Waar zijn voorgangers uitgingen van de gedachte dat de lezer zijn eigen achtergrond moet onderdrukken om zich zo goed mogelijk te kunnen verplaatsen in de auteur, is Gadamer van mening dat de lezer zijn verstaanshorizon juist in het proces moet inbrengen. Bij Gadamer gaat het dan ook niet om het reconstrueren van de oorspronkelijke bedoeling van de auteur, maar om het verstaan van de tekst. 

Eigen vragen stellen

Deze manier van lezen brengt echter wel een grote verantwoordelijkheid met zich mee. Het is niet voldoende om je open te stellen voor de visie van de ander, je moet je ook scherp bewust zijn van je eigen vóór-oordelen. En omdat het dialectisch principe bestaat uit een voortdurend heen-en-weer tussen jou en de tekst moet je steeds alert blijven op veranderingen van die ‘verstaanshorizon’ (versmelting). Op het moment dat je iets nieuws geleerd hebt in het gesprek veranderen namelijk je vóór-oordelen. (Intercultureel) bijbellezen is dus niet alleen een gesprek tussen jou en de tekst (en jou en de andere lezers van de tekst), maar ook tussen jou en jezelf. Dat vergt een grote bereidheid tot openheid en eerlijkheid. Je moet onder ogen willen zien wie je bent en waar je staat. En als je dat dan helder hebt, moet je bereid zijn die zelfkennis weer op het spel te zetten. Alleen op die manier kun je de tekst of een ander verstaan. Alleen op die manier kun je iets nieuws leren. 

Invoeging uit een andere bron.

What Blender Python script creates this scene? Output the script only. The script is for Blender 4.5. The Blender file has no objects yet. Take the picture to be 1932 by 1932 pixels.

Anders dan de hermeneuten voor Gadamer aannamen, blijkt de achtergrond van de lezer geen zwakte, maar juist een kracht te zijn bij de interpretatie van een tekst. Je achtergrond kan je namelijk gevoelig maken voor bepaalde elementen in de tekst. Zo heeft de feministische exegese door haar gevoeligheid voor bijvoorbeeld het ontbreken van vrouwen in bepaalde teksten andere exegeten bewust gemaakt van de rol van gender in tekst én in de exegese. Zonder de feministische gevoeligheid was dat aspect in sommige teksten nooit bevraagd. Mannelijke exegeten zouden eenvoudigweg niet op het idee zijn gekomen. Niet voor niets ontstond de bevrijdingstheologie juist in arme landen waar halsreikend naar bevrijding werd uitgekeken. En zo is het helemaal geen gek idee om juist als lid van een historische vredeskerk de oorlogsteksten binnen het Oude Testament tot onderwerp van studie te maken. De gevoeligheid die wordt opgeworpen door je achtergrond kan ervoor zorgen dat je andere vragen stelt aan de tekst dan anderen zullen doen. 

Verrijking

Er is bij dit alles één voorwaarde, en die geldt voor iedere lezer die tot een goed verstaan wil komen. Het lezen van teksten is als een goed gesprek. Je moet je bewust zijn van wie je bent en waar je vandaan komt, je moet je openstellen, je moet luisteren, vragen stellen, opnieuw luisteren. Je moet het antwoord willen horen, wat dat antwoord ook is. En je moet ervan willen leren. Dit laatste wil niet zeggen dat je het overal maar mee eens moet zijn, of dat je de visie van een ander klakkeloos over moet nemen, integendeel. In een werkelijk goed gesprek groeien beide partijen aan elkaar, zonder oordeel. 

De moderne exegese heeft laten zien hoeveel ruimte er zit in de tekst zelf, en hoeveel (intercultureel) gesprek er al gaande is binnen de teksten. De hierdoor ontwikkelde gevoeligheid voor de ruimte tussen de regels door leidde tot de noodzaak na te denken over de verhouding tussen de tekst en de lezer. Door de ontdekking van de mens als hermeneutisch wezen werd duidelijk op welke manier interpretatie niet alleen leidt tot een beter verstaan van de tekst maar ook van jezelf. Dit leidt tot een inspirerend (ja, zelfs verslavend) heen-en-weer tussen de tekst en jou. En dan hebben we het nog niet eens over het heen-en-weer tussen jou en de ander!

Projecten als ‘intercultureel bijbellezen’ zijn aan de ene kant niet complexer dan ‘gewoon’ bijbellezen met een groep mensen. Het hermeneutische proces is immers hetzelfde. Tegelijkertijd liggen bij ‘intercultureel’ bijbellezen de achtergronden (en dus de gevoeligheden!) van de deelnemers zo ver uit elkaar dat het tot een enorme verrijking van het verstaan van de tekst kan leiden. Als aan die ene voorwaarde maar voldaan wordt: de deelnemers moeten zich op de juiste wijze bewust zijn van de ruimte tussen de tekst en lezer, en van de ruimte tussen de lezers onderling. In het proces dat zich afspeelt tussen tekst en lezer en weer terug, is niet één waarheid. Er is slechts ruimte voor interpretatie in en van een voortdurend gesprek. 

— Dr. W. K. van der Molen promoveerde in 2007 aan de Rijksuniversiteit Groningen op een onderzoek naar de ban in het Oude Testament. Tegenwoordig is zij predikant van de doopsgezinde gemeente Schagen e.o. Binnen de cursus Doperse Theologie geeft zij het vak Bijbelse Theologie.